*Exercise objective*: Repeat the entire listing exactly as written.
## Start
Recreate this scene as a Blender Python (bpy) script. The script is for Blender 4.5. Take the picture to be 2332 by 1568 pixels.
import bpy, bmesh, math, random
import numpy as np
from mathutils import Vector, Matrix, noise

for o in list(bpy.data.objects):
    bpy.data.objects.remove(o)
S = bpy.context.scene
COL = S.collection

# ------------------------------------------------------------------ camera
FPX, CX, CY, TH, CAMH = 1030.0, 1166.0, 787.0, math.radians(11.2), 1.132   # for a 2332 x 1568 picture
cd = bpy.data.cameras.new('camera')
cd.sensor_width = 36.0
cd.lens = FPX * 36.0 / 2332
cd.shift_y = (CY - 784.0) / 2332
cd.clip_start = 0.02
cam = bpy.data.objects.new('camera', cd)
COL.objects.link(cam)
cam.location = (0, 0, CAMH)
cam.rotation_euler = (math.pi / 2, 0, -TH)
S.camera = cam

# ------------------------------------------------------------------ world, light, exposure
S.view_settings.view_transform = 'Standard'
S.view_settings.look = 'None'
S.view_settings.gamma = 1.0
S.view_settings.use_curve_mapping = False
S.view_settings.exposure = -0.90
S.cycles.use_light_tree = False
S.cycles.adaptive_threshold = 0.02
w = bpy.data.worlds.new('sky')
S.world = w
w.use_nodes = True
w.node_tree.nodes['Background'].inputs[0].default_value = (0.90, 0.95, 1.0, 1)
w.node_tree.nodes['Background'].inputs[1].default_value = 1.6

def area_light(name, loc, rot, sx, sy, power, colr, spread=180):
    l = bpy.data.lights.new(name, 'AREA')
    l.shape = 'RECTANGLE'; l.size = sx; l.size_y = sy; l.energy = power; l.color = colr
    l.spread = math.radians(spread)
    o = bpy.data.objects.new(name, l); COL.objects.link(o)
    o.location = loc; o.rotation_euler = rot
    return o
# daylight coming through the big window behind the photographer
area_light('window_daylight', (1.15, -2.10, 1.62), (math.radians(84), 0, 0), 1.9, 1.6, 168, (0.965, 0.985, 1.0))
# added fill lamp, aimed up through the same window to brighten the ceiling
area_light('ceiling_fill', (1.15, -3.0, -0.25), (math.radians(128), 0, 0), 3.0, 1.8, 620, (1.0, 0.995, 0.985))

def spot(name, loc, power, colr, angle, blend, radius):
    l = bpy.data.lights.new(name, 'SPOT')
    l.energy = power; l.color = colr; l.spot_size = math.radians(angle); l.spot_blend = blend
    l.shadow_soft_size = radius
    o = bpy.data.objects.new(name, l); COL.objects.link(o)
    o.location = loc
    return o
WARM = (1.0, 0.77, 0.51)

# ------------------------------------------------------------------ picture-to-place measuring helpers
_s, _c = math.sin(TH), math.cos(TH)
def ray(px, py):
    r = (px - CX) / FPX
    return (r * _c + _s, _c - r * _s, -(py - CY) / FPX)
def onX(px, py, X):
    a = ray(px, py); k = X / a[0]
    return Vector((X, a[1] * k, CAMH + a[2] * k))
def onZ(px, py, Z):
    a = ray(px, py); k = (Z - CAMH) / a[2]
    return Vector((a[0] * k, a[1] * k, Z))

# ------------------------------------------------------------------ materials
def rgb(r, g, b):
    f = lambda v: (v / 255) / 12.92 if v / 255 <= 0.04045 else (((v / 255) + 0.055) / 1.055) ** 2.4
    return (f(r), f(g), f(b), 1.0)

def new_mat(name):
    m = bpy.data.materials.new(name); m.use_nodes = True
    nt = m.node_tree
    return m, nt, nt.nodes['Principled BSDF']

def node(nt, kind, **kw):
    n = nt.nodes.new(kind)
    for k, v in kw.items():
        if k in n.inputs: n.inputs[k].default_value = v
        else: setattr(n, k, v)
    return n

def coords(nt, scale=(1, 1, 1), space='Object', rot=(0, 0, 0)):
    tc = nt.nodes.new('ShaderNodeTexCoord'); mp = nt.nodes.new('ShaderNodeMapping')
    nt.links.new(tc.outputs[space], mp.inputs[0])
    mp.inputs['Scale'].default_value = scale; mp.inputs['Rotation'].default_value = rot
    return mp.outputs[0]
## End
*Exercise output*:
Recreate this scene as a Blender Python (bpy) script. The script is for Blender 4.5. Take the picture to be 2332 by 1568 pixels.
import bpy, bmesh, math, random
import numpy as np
from mathutils import Vector, Matrix, noise

for o in list(bpy.data.objects):
    bpy.data.objects.remove(o)
S = bpy.context.scene
COL = S.collection

# ------------------------------------------------------------------ camera
FPX, CX, CY, TH, CAMH = 1030.0, 1166.0, 787.0, math.radians(11.2), 1.132   # for a 2332 x 1568 picture
cd = bpy.data.cameras.new('camera')
cd.sensor_width = 36.0
cd.lens = FPX * 36.0 / 2332
cd.shift_y = (CY - 784.0) / 2332
cd.clip_start = 0.02
cam = bpy.data.objects.new('camera', cd)
COL.objects.link(cam)
cam.location = (0, 0, CAMH)
cam.rotation_euler = (math.pi / 2, 0, -TH)
S.camera = cam

# ------------------------------------------------------------------ world, light, exposure
S.view_settings.view_transform = 'Standard'
S.view_settings.look = 'None'
S.view_settings.gamma = 1.0
S.view_settings.use_curve_mapping = False
S.view_settings.exposure = -0.90
S.cycles.use_light_tree = False
S.cycles.adaptive_threshold = 0.02
w = bpy.data.worlds.new('sky')
S.world = w
w.use_nodes = True
w.node_tree.nodes['Background'].inputs[0].default_value = (0.90, 0.95, 1.0, 1)
w.node_tree.nodes['Background'].inputs[1].default_value = 1.6

def area_light(name, loc, rot, sx, sy, power, colr, spread=180):
    l = bpy.data.lights.new(name, 'AREA')
    l.shape = 'RECTANGLE'; l.size = sx; l.size_y = sy; l.energy = power; l.color = colr
    l.spread = math.radians(spread)
    o = bpy.data.objects.new(name, l); COL.objects.link(o)
    o.location = loc; o.rotation_euler = rot
    return o
# daylight coming through the big window behind the photographer
area_light('window_daylight', (1.15, -2.10, 1.62), (math.radians(84), 0, 0), 1.9, 1.6, 168, (0.965, 0.985, 1.0))
# added fill lamp, aimed up through the same window to brighten the ceiling
area_light('ceiling_fill', (1.15, -3.0, -0.25), (math.radians(128), 0, 0), 3.0, 1.8, 620, (1.0, 0.995, 0.985))

def spot(name, loc, power, colr, angle, blend, radius):
    l = bpy.data.lights.new(name, 'SPOT')
    l.energy = power; l.color = colr; l.spot_size = math.radians(angle); l.spot_blend = blend
    l.shadow_soft_size = radius
    o = bpy.data.objects.new(name, l); COL.objects.link(o)
    o.location = loc
    return o
WARM = (1.0, 0.77, 0.51)

# ------------------------------------------------------------------ picture-to-place measuring helpers
_s, _c = math.sin(TH), math.cos(TH)
def ray(px, py):
    r = (px - CX) / FPX
    return (r * _c + _s, _c - r * _s, -(py - CY) / FPX)
def onX(px, py, X):
    a = ray(px, py); k = X / a[0]
    return Vector((X, a[1] * k, CAMH + a[2] * k))
def onZ(px, py, Z):
    a = ray(px, py); k = (Z - CAMH) / a[2]
    return Vector((a[0] * k, a[1] * k, Z))

# ------------------------------------------------------------------ materials
def rgb(r, g, b):
    f = lambda v: (v / 255) / 12.92 if v / 255 <= 0.04045 else (((v / 255) + 0.055) / 1.055) ** 2.4
    return (f(r), f(g), f(b), 1.0)

def new_mat(name):
    m = bpy.data.materials.new(name); m.use_nodes = True
    nt = m.node_tree
    return m, nt, nt.nodes['Principled BSDF']

def node(nt, kind, **kw):
    n = nt.nodes.new(kind)
    for k, v in kw.items():
        if k in n.inputs: n.inputs[k].default_value = v
        else: setattr(n, k, v)
    return n

def coords(nt, scale=(1, 1, 1), space='Object', rot=(0, 0, 0)):
    tc = nt.nodes.new('ShaderNodeTexCoord'); mp = nt.nodes.new('ShaderNodeMapping')
    nt.links.new(tc.outputs[space], mp.inputs[0])
    mp.inputs['Scale'].default_value = scale; mp.inputs['Rotation'].default_value = rot
    return mp.outputs[0]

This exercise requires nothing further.